Carson, who spent Saturday night in Greenville, vowed that he’s “not going anywhere.” He said the people must use their power to change America.

“The problem is if we don’t exercise the power, they then continue to have the control, and this is a message that I’m going to be taking across the nation to try to help the people of America recognize that we still have the ability to dictate the course of our country,” he said.

With 99 percent of the votes counted, Trump was dominating.

Trump held a greater than 2-to-1 lead in the tea party stronghold of Horry County, the home of Myrtle Beach, and he overtook Rubio in evangelical-rich Greenville. He trailed Rubio only in Richland County, home to the state capital, and in Charleston County, like Richland an establishment stronghold.

His victory caps a bizarre campaign for the primary here. In the past two weeks Trump blamed President George W. Bush for 9/11, criticized Pope Francis, embraced a health insurance mandate and called Cruz a hypocrite, saying the Texas senator claims to be a Christian yet lies constantly.

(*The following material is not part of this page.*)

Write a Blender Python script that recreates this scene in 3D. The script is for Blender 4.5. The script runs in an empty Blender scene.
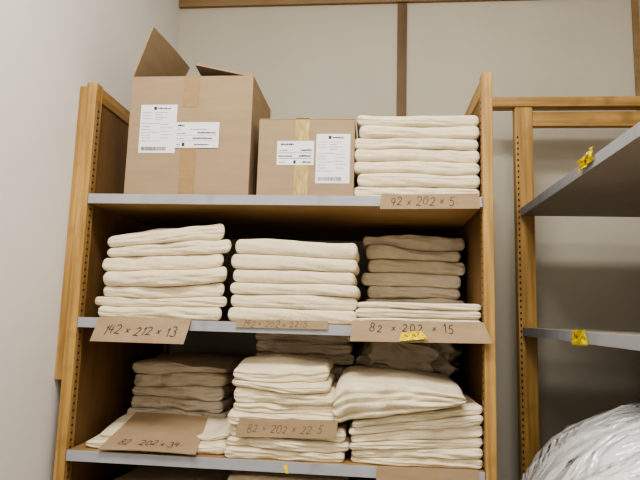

Scott Huffmon, a political scientist and pollster at Winthrop University in Rock Hill, said Trump built upon the dissatisfaction South Carolina voters first expressed in 2012 when they voted for Newt Gingrich over establishment favorite Mitt Romney.

“South Carolina evangelicals aren’t like Iowa caucus evangelicals,” Huffmon said, “and Cruz couldn’t convince enough of them to vote from the pew rather than from their ideological preference.”

Trump, for his part, noted the negative tenor of the campaign here.

“It’s tough, it’s nasty, it’s mean, it’s vicious, it’s beautiful,” he said. “When you win, it’s beautiful.”